Chefs at fancy restaurants dress up their dishes all the time, assembling expensive food in artistically arranged stacks, embellished with smears of colorful sauces, edible flowers and the like. It’s a feast for the eyes as well as the taste buds.
But food doesn’t need to be gourmet to serve as a canvas that ties food with aesthetics. For 12 years, architects and building professionals have pooled their creative energies to build engaging, imaginative structures with canned foods for the Canstruction competition at Pearlridge Center. On Saturday, 11 teams used thousands of cans to actualize ideas centered on the theme “Browse a Library of CANstructures.” The teams’ creations will be on display at Pearlridge’s Uptown Center Court through Oct. 14. The donated cans will later make their way to the Hawaii Foodbank.
As a juror at this year’s competition, I gained an appreciation for both the artistry of assembled cans and the marvels of structural design.
Most teams took inspiration from lively characters and storylines in children’s literature. The architectural firm G70, teamed with Nordic PCL Construction, for instance, created a scene from “Cloudy With a Chance of Meatballs,” with a tornado spinning under white clouds over an ocean filled with meatballs. The scene’s sophisticated design of more than 4,450 cans of tuna somehow managed to support an umbrella of white “clouds” on a V-shaped tornado funnel, earning the team the Structural Ingenuity award.
CAST A VOTE
Vote for your favorite Canstruction work with a canned-food donation. The structure that garners the most cans wins the People’s Choice award.
>> Where: Uptown Center Court, Pearlridge Center
>> When: Through Oct. 14
>> Info: hawaiifoodbank.org/canstruction
The team used numerous brands, all with different colored labels, to create a structure that expressed the dynamic force of a spinning tornado, with lines of colored cans stacked diagonally around the piece to depict swirling.
“We thought this book aligned with the focus of Canstruction: to feed the hungry,” said team captain Elim Ng of G70. “We wanted to build a scene, not just an object. We hope that as people look at the structure, it’s as if they’re going on an adventure on the ocean toward the tornado. We hope they suspend their imagination into the scene.”

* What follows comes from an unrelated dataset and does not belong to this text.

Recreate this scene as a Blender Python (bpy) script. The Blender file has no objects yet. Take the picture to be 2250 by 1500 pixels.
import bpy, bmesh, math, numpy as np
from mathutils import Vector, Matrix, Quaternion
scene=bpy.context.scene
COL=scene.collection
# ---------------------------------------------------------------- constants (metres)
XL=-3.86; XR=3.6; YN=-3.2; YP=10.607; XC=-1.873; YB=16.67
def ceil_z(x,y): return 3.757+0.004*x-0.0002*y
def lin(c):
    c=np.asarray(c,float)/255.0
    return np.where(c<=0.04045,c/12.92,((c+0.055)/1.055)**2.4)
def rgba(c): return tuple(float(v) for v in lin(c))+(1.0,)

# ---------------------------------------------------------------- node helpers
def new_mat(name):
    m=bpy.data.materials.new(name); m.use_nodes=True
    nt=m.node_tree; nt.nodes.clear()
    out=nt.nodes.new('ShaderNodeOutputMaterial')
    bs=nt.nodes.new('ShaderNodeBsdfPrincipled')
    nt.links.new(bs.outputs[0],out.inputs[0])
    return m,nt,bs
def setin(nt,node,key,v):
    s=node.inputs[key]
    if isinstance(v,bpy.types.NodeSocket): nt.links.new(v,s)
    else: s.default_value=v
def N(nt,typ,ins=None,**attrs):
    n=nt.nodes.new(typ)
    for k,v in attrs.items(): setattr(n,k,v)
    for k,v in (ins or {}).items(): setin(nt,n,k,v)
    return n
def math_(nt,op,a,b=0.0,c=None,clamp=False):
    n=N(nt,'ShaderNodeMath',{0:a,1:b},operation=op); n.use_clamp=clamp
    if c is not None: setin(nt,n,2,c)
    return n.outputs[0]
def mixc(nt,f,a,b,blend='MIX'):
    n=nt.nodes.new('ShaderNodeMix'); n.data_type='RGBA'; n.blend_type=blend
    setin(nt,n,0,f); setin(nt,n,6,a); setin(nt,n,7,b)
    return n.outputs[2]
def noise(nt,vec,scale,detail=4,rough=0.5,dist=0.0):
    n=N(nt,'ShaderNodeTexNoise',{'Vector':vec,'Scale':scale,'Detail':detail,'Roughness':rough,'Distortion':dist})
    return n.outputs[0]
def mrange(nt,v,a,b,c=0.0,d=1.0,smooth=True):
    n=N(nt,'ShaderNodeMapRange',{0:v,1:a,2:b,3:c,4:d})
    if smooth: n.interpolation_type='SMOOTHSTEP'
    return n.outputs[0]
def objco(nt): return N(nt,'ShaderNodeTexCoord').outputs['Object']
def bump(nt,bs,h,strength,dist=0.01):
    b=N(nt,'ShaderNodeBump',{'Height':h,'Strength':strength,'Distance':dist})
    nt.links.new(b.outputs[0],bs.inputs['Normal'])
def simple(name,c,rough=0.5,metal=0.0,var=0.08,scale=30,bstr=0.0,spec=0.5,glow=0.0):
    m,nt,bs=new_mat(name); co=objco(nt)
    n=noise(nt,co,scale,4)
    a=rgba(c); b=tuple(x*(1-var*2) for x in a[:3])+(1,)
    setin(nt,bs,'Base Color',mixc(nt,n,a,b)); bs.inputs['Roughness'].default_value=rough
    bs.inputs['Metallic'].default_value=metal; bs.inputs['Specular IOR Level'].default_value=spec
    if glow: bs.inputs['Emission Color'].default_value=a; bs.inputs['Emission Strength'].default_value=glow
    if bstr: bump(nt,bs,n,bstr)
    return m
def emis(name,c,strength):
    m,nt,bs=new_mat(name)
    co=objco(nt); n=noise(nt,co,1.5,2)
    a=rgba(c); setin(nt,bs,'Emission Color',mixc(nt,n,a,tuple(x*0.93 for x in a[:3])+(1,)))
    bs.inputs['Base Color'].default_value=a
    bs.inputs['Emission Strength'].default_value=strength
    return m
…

Ng said the team found that tuna cans were the best size to work with.
“They were just the right depth. When you start layering the cans, you can push them inward and outward to create shape and depth. You can create more layers than with taller cans. You can do more with shapes,” she said.
The team took several months using a 3-D architectural modeling program to design their work, and spent 3-1/2 hours Saturday to build it on-site.
The winner of the Best Original Design award, meanwhile, produced a structure that was decidedly more adult and art-driven than the rest of the pack. WATG architectural firm used more than 3,000 cans of Spam spread — with the occasional reinforcement of canned chicken — to create a moody bust of 19th-century writer Edgar Allan Poe.
The small size of the Spam spread cans allowed the team to create movement and detail.
“It plays with light and shadow,” said team captain Noe Pegarido. “We tried to do something more sculptural, less literal.”
Because of its singular color scheme, the piece relied solely on form and design. Similarly hued 1/4-inch boards interspersed with Spam spread and chicken cans delivered a contrasting texture to create Poe’s hair.
The mono color provided just the effect the team sought.
“It’s more dramatic,” Pegarido said.
Other winners: Dr. Seuss’ Thing 1 and Thing 2 (Best Use of Labels) and a caterpillar transforming into a butterfly (“The Very Hungry Caterpillar,” Best Meal).
Other structures: Dr. Seuss’ Lorax, the Emerald City (“The Wizard of Oz”), the Magic School Bus, a local interpretation of “Stone Soup,” Curious George, the Cheshire Cat (“Alice in Wonderland”) and a play on the Hogwarts Express (“Harry Potter” series).
Canstruction competitions are held in cities globally, and winning structures go on to compete internationally.